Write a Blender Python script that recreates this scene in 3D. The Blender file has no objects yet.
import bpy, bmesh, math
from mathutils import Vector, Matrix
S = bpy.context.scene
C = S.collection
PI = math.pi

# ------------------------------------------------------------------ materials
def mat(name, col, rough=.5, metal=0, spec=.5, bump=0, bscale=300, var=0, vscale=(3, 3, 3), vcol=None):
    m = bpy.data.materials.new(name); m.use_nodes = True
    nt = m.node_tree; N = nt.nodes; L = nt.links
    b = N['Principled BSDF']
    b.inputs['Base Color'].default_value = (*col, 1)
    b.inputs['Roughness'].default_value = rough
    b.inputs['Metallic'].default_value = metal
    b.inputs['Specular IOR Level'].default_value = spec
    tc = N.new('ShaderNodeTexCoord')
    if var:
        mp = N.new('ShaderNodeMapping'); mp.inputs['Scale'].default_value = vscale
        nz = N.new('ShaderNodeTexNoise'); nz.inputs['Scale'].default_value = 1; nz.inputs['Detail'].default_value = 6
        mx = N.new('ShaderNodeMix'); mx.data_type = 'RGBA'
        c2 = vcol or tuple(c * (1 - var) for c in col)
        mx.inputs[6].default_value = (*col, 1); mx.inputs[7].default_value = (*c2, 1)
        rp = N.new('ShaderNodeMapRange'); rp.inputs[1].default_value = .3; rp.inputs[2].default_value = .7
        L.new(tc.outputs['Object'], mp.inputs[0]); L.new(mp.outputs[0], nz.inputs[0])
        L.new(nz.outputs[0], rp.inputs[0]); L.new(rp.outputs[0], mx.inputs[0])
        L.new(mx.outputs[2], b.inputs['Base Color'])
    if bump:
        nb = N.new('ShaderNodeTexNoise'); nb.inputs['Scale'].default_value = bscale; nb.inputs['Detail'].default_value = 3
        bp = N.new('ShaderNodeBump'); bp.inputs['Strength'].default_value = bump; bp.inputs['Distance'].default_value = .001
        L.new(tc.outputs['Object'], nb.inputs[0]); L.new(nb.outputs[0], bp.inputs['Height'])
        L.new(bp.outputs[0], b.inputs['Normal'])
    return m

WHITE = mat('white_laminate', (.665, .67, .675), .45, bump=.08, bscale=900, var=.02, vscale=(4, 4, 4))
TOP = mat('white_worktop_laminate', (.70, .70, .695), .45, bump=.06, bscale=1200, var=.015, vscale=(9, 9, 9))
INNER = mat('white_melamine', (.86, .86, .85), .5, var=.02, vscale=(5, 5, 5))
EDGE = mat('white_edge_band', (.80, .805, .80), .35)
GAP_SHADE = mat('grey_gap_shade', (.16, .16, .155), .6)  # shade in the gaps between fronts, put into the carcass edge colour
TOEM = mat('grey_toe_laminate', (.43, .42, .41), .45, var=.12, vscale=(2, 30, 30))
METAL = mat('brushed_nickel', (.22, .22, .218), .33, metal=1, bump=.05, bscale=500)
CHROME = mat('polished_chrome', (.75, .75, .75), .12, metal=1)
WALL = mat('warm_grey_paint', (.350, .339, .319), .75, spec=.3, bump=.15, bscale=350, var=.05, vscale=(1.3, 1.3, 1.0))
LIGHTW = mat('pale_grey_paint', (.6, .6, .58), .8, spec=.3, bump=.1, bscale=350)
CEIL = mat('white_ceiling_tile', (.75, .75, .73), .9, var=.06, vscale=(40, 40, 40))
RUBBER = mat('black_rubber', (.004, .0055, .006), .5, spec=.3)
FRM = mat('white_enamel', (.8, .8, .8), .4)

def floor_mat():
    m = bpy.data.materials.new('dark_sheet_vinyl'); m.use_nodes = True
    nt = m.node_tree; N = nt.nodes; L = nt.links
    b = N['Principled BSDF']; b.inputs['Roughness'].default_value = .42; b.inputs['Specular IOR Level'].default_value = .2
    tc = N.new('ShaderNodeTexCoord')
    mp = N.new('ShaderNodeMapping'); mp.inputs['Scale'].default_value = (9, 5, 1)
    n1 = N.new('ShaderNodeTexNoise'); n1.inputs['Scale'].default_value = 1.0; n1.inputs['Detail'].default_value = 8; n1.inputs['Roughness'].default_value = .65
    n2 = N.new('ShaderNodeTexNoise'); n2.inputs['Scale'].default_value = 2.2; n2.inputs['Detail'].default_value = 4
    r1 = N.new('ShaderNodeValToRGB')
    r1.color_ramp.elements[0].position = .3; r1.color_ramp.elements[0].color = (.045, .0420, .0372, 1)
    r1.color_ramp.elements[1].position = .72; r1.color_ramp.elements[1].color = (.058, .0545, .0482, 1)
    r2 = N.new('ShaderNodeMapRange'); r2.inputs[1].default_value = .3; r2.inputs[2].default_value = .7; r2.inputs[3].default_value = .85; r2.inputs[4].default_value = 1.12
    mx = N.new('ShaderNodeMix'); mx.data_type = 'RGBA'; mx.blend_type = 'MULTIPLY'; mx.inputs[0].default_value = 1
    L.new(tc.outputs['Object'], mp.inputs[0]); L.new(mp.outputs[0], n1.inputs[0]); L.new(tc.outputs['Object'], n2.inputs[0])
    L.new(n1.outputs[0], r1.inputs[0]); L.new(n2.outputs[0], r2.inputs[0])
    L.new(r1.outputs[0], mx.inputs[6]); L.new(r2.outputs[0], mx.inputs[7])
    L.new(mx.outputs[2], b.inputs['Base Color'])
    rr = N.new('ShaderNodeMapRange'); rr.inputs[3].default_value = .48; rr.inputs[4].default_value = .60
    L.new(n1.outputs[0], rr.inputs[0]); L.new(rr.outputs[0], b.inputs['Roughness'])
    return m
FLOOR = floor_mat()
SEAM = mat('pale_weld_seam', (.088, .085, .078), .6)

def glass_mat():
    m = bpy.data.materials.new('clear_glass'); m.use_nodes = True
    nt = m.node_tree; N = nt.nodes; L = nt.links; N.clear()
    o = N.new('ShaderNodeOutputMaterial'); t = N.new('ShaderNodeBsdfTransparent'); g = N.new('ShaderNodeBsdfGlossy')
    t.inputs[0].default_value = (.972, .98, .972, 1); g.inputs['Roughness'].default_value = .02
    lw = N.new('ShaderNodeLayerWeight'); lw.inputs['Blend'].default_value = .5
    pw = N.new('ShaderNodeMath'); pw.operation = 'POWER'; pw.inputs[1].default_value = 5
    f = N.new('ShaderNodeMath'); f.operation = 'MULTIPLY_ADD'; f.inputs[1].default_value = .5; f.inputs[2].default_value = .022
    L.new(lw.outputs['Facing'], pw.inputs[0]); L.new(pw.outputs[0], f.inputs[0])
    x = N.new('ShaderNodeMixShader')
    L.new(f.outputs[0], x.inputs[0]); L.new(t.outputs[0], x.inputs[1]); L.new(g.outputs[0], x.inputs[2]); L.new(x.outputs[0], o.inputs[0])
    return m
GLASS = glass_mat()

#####

**Task brief:** Only the number is wanted: how many lines in the data include the word "scene"?

**The completed task:** 2